With more than 150 detailed recipes, this cookbook shows experienced Clojure developers how to solve a variety of programming tasks with this JVM language. The solutions cover everything from building dynamic websites and working with databases to network communication, cloud computing, and advanced testing strategies. And more than 60 of the world’s best Clojurians contributed recipes. Each recipe includes code that you can use right away, along with a discussion on how and why the solution works, so you can adapt these patterns, approaches, and techniques to situations not specifically covered in this cookbook.
Meh... I don't even know where to start.

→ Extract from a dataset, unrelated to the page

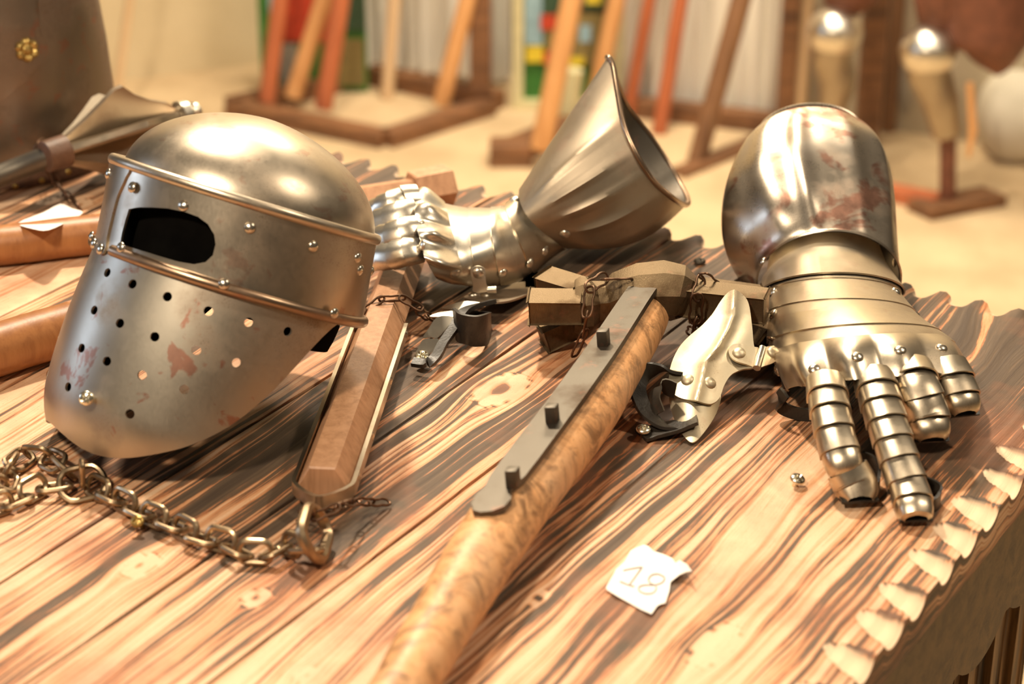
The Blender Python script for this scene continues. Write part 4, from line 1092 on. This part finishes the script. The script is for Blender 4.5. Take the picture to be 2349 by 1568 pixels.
l, n = hit(bt, 60, 113); n = n.normalized(); a_ = n.cross(zz).normalized(); b_ = n.cross(a_); vv = []; ff = []
NP = 6; rr_ = [0, .2, .34, .45, .7, .9, 1.0]; hh_ = [.50, .46, .26, .22, .34, .25, .0]
for i, (r_, h_) in enumerate(zip(rr_, hh_)):
    for j in range(48):
        t = 2*PI*j/48; pet = 1-.12*abs(math.cos(NP*t/2))**4*(1 if r_ > .5 else 0); hh2 = h_-(.12*abs(math.cos(NP*t/2))**8 if .4 < r_ < 1 else 0)
        vv.append(l+n*(.003+.013*hh2)+(a_*math.cos(t)+b_*math.sin(t))*.0132*max(r_, .001)*pet)
ff = gridf(len(rr_), 48, True)
if not facing(vv, ff, l-n*.01): ff = [tuple(reversed(x)) for x in ff]
obj('flower_rivet', vv, ff, M['brass'], gh, label='brass flower rivet')
# leather skirt with brass nails
v = []
for z_, r_ in ((0, .136), (.012, .1345), (.026, .1305)):
    for j in range(nj):
        a = 2*PI*j/nj; v.append(Vector((gc.x+r_*math.cos(a), gc.y+r_*math.sin(a), TZ+.001+z_)))
f = gridf(3, nj, True)
if not facing(v, f, (gc.x, gc.y, TZ+.01)): f = [tuple(reversed(x)) for x in f]
v, f = solid(v, f, .003); sk = obj('leather_skirt', v, f, M['leather_brown'], gh); rivs(bvh([sk]), [(35, 428), (96, 414), (157, 394), (-25, 432)], .0035, gh, M['brass'])
mc = thing('flanged_mace', 'flanged steel mace lying across the table in front of the great helm', 'mace', P(140, 400, 0))
m0, m1, m2, m3 = P(-260, 498, .0135), P(0, 402, .034), P(128, 352, .0555), P(425, 262, .060)
v, f = tubevf(spline([m0, m1, m2]), .0120, n=20); obj('shaft', v, f, M['dark'], mc)
dm = (m3-m2).normalized(); Lm = (m3-m2).length
v, f = tubevf([m2-dm*.014, m2-dm*.013, m2+dm*.012, m2+dm*.013], [.0145, .0165, .0175, .0155], n=20); obj('collar', v, f, M['leather_brown'], mc, ang=30, label='brown collar')
v, f = tubevf([m2, m3], .0085, n=16); obj('core', v, f, M['mace'], mc)
upm = (zz-dm*dm.z).normalized(); sm_ = dm.cross(upm)
fp = [(0, .011), (.10, .018), (.22, .028), (.34, .040), (.46, .053), (.52, .0545), (.60, .042), (.72, .030), (.86, .020), (.93, .009)]
for k in range(6):
    a = PI/3*k+.08; rd = upm*math.cos(a)+sm_*math.sin(a); nn_ = dm.cross(rd); vv = []; pf = [(t, .006) for t, r in fp]
    rows_ = []
    for side in (-1, 1):
        for (t, r) in fp: vv.append(m2+dm*Lm*t+rd*r+nn_*side*(.0030))
        for (t, r) in fp: vv.append(m2+dm*Lm*t+rd*.007+nn_*side*.0022)
    K = len(fp); ff = []
    for i in range(K-1):
        ff += [(i, i+1, K+i+1, K+i), (2*K+i, 3*K+i, 3*K+i+1, 2*K+i+1), (i, 2*K+i, 2*K+i+1, i+1), (K+i, K+i+1, 3*K+i+1, 3*K+i)]
    ff += [(0, K, 3*K, 2*K), (K-1, 3*K-1, 4*K-1, 2*K-1)]
    vv, ff = fix_closed(vv, ff); obj('flange', vv, ff, M['mace'], mc, ang=30)
v, f = tubevf([m3-dm*.012, m3-dm*.008, m3+dm*.002, m3+dm*.006], [.010, .0165, .0155, .009], n=20); obj('end_ring', v, f, M['bright'], mc)
v, f = tubevf([m3+dm*(.006+.014*t) for t in (0, .1, .3, .5, .7, .9, 1)], [.005, .0075, .0105, .011, .0100, .006, .001], n=16); obj('finial', v, f, M['bright'], mc)
v, f = linkvf(P(88, 345, .052), (.4, .1, 1), (1, -.3, 0), .026, .020, .0016); obj('ring', v, f, M['jack'], mc)

# ================================================================== ROOM
def nmat(name, c1, c2, scale, rough=.9, det=5, streak=None, bmp=.2):
    m, nt, b = newmat(name); v = coords(nt, scale=streak or (1, 1, 1)); n = noise(nt, v, scale, det, .6)
    nt.links.new(ramp(nt, n, [(.35, c1), (.65, c2)]), b.inputs['Base Color']); b.inputs['Roughness'].default_value = rough
    bump(nt, b, n, bmp, .01); return m
M['floor'] = nmat('pale_sand_floor', (.50, .36, .205), (.66, .50, .30), 5)
M['canvas'] = nmat('cream_canvas', (.56, .45, .27), (.68, .56, .36), 3)
M['wallb'] = nmat('plaster', (.42, .35, .24), (.52, .44, .31), 3)
M['cloth'] = nmat('white_cloth', (.80, .75, .66), (.88, .84, .76), 4, streak=(6, 6, .5))
M['sack'] = nmat('pale_sack', (.58, .52, .40), (.68, .62, .50), 6)
M['greysack'] = nmat('grey_sack', (.30, .265, .205), (.38, .34, .265), 6)
M['greenp'] = plain('green_paint', (.035, .16, .022), .6); M['redp'] = plain('red_paint', (.46, .045, .015), .6); M['bluep'] = plain('pale_blue_paint', (.26, .40, .46), .6)
M['yellowp'] = plain('yellow_paint', (.66, .50, .03), .6); M['greyp'] = plain('grey_paint', (.30, .29, .24), .6); M['navyp'] = plain('dark_green_paint', (.03, .07, .035), .6)
M['brownp'] = plain('olive_paint', (.20, .15, .05), .6); M['cream'] = plain('cream_frame', (.62, .56, .32), .6, var=.08)
M['maroon'] = plain('maroon_leather', (.16, .055, .028), .6)
fx = [(-6, -1.2), (6, -1.2), (6, 8), (-6, 8)]
floor = struct(obj('floor', [(x, y, z) for z in (0, -.05) for x, y in fx], [(0, 1, 2, 3), (7, 6, 5, 4), (0, 4, 5, 1), (1, 5, 6, 2), (2, 6, 7, 3), (3, 7, 4, 0)], M['floor'], smooth=False))
def wallp(name, a, b, mat, hgt=2.7):
    a, b = Vector(a), Vector(b); d = (b-a).normalized(); n = Vector((-d.y, d.x, 0)); 
    if n.y < 0: n = -n
    v, f = boxvf((a+b)/2+Vector((0, 0, hgt/2))+n*.03, (b-a)/2, n*.03, (0, 0, hgt/2)); return struct(obj(name, v, f, mat, smooth=False))
wc = G(842, 118); wl = G(-700, 300); wr = G(3000, 440)
wallp('wall_left', wl, wc, M['canvas']); wallp('wall_back', wc, wr, M['wallb'])
def shaft(px0, py0, px1, py1, r, mat, label, lean=.05, z0=.0, name='weapon_shaft'):
    a = G(px0, py0, z0); s_ = (-260-py0)/(py1-py0); b = DY(px0+(px1-px0)*s_, -260, a.y+lean)
    v, f = tubevf([a.lerp(b, t) for t in (0, .5, 1)], r, n=16); o = obj(name, v, f, mat); tag(o, label, 'shaft', 'wooden weapon shafts leaning in the background racks')
    return o
def beamp(p, q_, w, h, name, mat, parent, z=0):
    p, q_ = Vector(p), Vector(q_); d = (q_-p).normalized(); n = Vector((-d.y, d.x, 0)).normalized()
    c = (p+q_)/2; c.z += z+h/2; v, f = boxvf(c, (q_-p)/2, n*w/2, (0, 0, h/2), .003); return obj(name, v, f, mat, parent, smooth=False)
r1 = thing('weapon_rack', 'low dark wooden rack frame on the floor behind the helmet', 'rack', G(880, 300))
c_ = [G(530, 262), G(885, 335), G(1145, 252), G(850, 190)]
beamp(c_[0], c_[1], .05, .035, 'front_rail', M['rackw'], r1); beamp(c_[1], c_[2]+(c_[2]-c_[1]).normalized()*-.03, .05, .035, 'side_rail', M['rackw'], r1); beamp(c_[2], c_[3], .045, .040, 'back_rail', M['rackw'], r1); beamp(c_[3]+(c_[0]-c_[3])*.08, c_[0], .045, .035, 'side_rail', M['rackw'], r1)
pa = G(1112, 222, .04); v, f = boxvf(pa+Vector((-.01, .03, .55)), (.024, 0, 0), (0, .024, 0), (0, 0, .55), .003); obj('post', v, f, M['rackw'], r1, smooth=False)
shaft(612, 232, 642, 0, .019, M['redsh'], 'red wooden shaft nearest the left end of the rack behind the helmet', z0=.035)
shaft(672, 222, 742, 0, .020, M['tansh'], 'pale tan shaft between the two red shafts of the rack', z0=.035)
shaft(742, 248, 782, 0, .021, M['redsh'], 'thick red shaft in front of the painted shield board', z0=.035)
shaft(888, 225, 905, 0, .016, M['palesh'], 'very pale thin shaft in front of the white hanging', z0=0)
shaft(1012, 240, 1072, 0, .020, M['tansh'], 'tan shaft beside the dark rack post', z0=.03)
r2 = thing('weapon_rack', 'low brown wooden rack frame on the floor behind the left gauntlet cuff', 'rack', G(1400, 320))
c_ = [G(1150, 372), G(1440, 262), G(1800, 305), G(1555, 405)]
beamp(c_[0]+(c_[3]-c_[0])*.03, c_[1], .06, .045, 'side_rail', M['rackw'], r2); beamp(c_[1], c_[2], .045, .042, 'back_rail', M['rackw'], r2); beamp(c_[2], c_[3], .04, .012, 'side_rail', M['rackw'], r2)
obj('foot', *boxvf(G(1172, 372)+Vector((0, 0, .024)), (.046, 0, 0), (0, .035, 0), (0, 0, .024), .003), M['rackw'], r2, smooth=False)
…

This book is a weird mixture of Stack Overflow-framed questions, extremely verbose answers, docstring explanations and third-party library READMEs.
First few chapters are completely useless to any semi-experienced Clojure developer, as they just re-iterate basic language concepts and core library functions. But for non-experienced programmer those chapters aren't of much use either, learning Clojure by them is the same as learning anything by Stack Overflow (that is, hard and thankless).
Later chapters are more specific but not any more useful. A lot of "problems" from those can be solved by an obvious Google query that leads to the required library's Github page (together with README and examples). Reprinting that in the book doesn't achieve much, is harder to look up and also gets outdated.
Overall, existing as an online resource Clojure Cookbook has plenty of justification, but having it as a hard copy doesn't make much sense.
An excellent book, not only as a reference but as a learning resource. It is by no means written as a general entry point to Clojure, but provides terse, practical, fast-paced insight with just enough explanation to be as instructive as it is useful. The quality of the "discussion" portions means this is good for more than just copy-paste reading, while the emphasis on projects and practicality make it a pre-eminent go-to as you refine your Clojure skills. The subjects span from basic datatypes to web servers, databases interaction, and unit testing.
I thought this was going to be a reference book but started skimming through it and it quickly became apparent I had a lot to learn from it. So I went through it from cover to cover, reading the title and introduction to each recipe and sometimes reading all of the code, discussion, based on whether the recipe's solution was novel and/or of perceived usefulness to me.